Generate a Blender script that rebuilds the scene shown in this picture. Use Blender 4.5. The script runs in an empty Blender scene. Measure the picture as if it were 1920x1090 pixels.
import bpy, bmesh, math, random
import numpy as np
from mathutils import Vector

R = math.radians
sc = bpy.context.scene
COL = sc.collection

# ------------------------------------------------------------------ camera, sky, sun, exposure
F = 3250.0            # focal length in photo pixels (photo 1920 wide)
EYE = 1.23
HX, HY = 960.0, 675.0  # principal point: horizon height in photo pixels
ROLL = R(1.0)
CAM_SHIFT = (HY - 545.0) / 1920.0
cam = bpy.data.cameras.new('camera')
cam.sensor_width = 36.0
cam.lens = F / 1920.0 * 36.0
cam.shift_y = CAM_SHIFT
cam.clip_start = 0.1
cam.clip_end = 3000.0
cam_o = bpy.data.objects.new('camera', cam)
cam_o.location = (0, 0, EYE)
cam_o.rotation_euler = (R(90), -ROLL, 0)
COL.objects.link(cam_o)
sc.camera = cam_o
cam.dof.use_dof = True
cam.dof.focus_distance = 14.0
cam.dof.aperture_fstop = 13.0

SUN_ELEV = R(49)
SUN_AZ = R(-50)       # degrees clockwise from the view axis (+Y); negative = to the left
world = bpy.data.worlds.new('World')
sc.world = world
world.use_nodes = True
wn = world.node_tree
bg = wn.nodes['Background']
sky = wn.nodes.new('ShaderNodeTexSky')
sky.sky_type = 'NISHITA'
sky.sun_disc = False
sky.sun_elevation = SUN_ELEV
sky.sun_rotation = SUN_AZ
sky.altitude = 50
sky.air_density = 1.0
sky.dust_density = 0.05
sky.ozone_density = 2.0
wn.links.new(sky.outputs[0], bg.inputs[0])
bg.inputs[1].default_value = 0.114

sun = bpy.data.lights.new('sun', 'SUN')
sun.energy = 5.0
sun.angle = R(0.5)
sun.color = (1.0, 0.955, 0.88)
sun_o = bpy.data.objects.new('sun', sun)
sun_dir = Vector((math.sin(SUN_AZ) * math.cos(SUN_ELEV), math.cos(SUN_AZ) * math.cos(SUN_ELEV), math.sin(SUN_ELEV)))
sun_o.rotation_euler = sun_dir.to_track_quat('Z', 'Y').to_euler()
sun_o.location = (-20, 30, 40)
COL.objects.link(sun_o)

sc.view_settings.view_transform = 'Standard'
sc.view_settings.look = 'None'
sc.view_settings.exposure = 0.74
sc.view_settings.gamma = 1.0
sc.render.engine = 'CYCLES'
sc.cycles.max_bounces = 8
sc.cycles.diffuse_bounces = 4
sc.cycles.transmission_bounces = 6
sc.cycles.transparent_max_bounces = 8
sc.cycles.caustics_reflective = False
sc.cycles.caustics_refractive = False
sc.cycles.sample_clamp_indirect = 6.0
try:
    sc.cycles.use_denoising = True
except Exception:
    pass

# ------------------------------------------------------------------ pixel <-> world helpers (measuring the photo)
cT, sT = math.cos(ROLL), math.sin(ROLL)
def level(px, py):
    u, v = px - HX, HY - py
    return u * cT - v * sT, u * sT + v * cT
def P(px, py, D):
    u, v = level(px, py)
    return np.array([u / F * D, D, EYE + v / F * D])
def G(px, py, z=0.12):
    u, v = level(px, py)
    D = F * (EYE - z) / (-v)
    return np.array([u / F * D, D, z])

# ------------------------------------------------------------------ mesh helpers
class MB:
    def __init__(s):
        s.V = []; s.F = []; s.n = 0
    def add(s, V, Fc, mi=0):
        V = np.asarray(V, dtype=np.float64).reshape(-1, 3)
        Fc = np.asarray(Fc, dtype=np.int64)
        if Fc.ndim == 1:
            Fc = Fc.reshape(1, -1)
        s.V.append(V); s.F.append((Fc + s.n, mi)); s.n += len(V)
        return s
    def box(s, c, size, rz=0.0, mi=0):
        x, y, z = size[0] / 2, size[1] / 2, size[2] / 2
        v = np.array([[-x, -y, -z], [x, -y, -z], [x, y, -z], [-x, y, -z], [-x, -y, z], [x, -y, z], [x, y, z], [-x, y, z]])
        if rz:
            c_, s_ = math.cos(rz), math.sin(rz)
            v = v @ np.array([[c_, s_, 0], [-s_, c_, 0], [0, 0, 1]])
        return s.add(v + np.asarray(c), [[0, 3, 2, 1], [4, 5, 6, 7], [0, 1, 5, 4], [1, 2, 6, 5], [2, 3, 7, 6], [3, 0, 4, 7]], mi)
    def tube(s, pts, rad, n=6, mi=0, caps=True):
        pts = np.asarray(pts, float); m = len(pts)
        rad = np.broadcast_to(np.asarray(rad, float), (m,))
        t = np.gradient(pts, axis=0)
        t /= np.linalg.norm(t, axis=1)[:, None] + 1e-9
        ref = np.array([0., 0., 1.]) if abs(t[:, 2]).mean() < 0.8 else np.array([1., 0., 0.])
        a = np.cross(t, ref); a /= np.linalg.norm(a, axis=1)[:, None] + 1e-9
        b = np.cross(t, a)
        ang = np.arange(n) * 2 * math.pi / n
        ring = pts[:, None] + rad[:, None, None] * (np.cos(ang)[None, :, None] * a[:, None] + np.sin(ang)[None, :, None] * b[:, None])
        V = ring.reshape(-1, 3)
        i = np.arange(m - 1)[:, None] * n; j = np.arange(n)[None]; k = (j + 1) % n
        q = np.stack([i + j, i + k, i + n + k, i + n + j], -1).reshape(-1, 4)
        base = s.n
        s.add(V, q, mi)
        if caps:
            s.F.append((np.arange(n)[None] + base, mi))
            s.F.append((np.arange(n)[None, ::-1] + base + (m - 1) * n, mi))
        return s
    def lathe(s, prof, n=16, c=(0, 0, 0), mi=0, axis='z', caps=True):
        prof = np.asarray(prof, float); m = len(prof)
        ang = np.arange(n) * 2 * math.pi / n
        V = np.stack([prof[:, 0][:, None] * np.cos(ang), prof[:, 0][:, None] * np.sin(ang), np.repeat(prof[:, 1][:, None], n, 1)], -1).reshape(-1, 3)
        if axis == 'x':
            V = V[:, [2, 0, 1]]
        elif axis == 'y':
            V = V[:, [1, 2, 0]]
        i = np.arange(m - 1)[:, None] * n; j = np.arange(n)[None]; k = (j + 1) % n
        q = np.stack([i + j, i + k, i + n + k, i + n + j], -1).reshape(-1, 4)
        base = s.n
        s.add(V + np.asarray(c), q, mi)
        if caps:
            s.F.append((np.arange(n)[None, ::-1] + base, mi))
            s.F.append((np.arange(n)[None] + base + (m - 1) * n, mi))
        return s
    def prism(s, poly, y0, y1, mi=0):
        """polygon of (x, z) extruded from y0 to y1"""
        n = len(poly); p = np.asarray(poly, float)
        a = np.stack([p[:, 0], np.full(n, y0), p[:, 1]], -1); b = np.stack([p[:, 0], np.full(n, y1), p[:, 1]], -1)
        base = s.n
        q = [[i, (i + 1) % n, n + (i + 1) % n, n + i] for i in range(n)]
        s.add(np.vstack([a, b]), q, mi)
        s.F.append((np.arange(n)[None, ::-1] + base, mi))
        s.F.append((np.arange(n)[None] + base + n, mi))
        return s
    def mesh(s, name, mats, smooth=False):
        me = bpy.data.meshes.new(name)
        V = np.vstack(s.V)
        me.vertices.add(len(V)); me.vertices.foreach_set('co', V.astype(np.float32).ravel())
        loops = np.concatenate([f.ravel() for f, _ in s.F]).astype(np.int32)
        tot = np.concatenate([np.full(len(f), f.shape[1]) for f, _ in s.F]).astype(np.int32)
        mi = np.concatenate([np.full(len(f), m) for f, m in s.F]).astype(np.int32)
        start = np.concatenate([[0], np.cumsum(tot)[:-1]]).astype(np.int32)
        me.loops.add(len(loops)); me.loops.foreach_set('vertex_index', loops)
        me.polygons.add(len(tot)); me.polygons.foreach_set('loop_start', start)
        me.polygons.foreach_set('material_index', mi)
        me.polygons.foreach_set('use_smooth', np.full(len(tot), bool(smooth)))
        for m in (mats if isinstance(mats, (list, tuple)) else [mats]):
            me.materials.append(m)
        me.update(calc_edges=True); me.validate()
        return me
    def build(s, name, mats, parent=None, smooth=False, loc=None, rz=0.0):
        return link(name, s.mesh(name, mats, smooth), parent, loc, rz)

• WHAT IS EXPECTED
Using the data above, restate word for word the lines from its opening line through the line that contains "bg.inputs[1].default_value = 0.114", and no more.

• TASK RESULT
Generate a Blender script that rebuilds the scene shown in this picture. Use Blender 4.5. The script runs in an empty Blender scene. Measure the picture as if it were 1920x1090 pixels.
import bpy, bmesh, math, random
import numpy as np
from mathutils import Vector

R = math.radians
sc = bpy.context.scene
COL = sc.collection

# ------------------------------------------------------------------ camera, sky, sun, exposure
F = 3250.0            # focal length in photo pixels (photo 1920 wide)
EYE = 1.23
HX, HY = 960.0, 675.0  # principal point: horizon height in photo pixels
ROLL = R(1.0)
CAM_SHIFT = (HY - 545.0) / 1920.0
cam = bpy.data.cameras.new('camera')
cam.sensor_width = 36.0
cam.lens = F / 1920.0 * 36.0
cam.shift_y = CAM_SHIFT
cam.clip_start = 0.1
cam.clip_end = 3000.0
cam_o = bpy.data.objects.new('camera', cam)
cam_o.location = (0, 0, EYE)
cam_o.rotation_euler = (R(90), -ROLL, 0)
COL.objects.link(cam_o)
sc.camera = cam_o
cam.dof.use_dof = True
cam.dof.focus_distance = 14.0
cam.dof.aperture_fstop = 13.0

SUN_ELEV = R(49)
SUN_AZ = R(-50)       # degrees clockwise from the view axis (+Y); negative = to the left
world = bpy.data.worlds.new('World')
sc.world = world
world.use_nodes = True
wn = world.node_tree
bg = wn.nodes['Background']
sky = wn.nodes.new('ShaderNodeTexSky')
sky.sky_type = 'NISHITA'
sky.sun_disc = False
sky.sun_elevation = SUN_ELEV
sky.sun_rotation = SUN_AZ
sky.altitude = 50
sky.air_density = 1.0
sky.dust_density = 0.05
sky.ozone_density = 2.0
wn.links.new(sky.outputs[0], bg.inputs[0])
bg.inputs[1].default_value = 0.114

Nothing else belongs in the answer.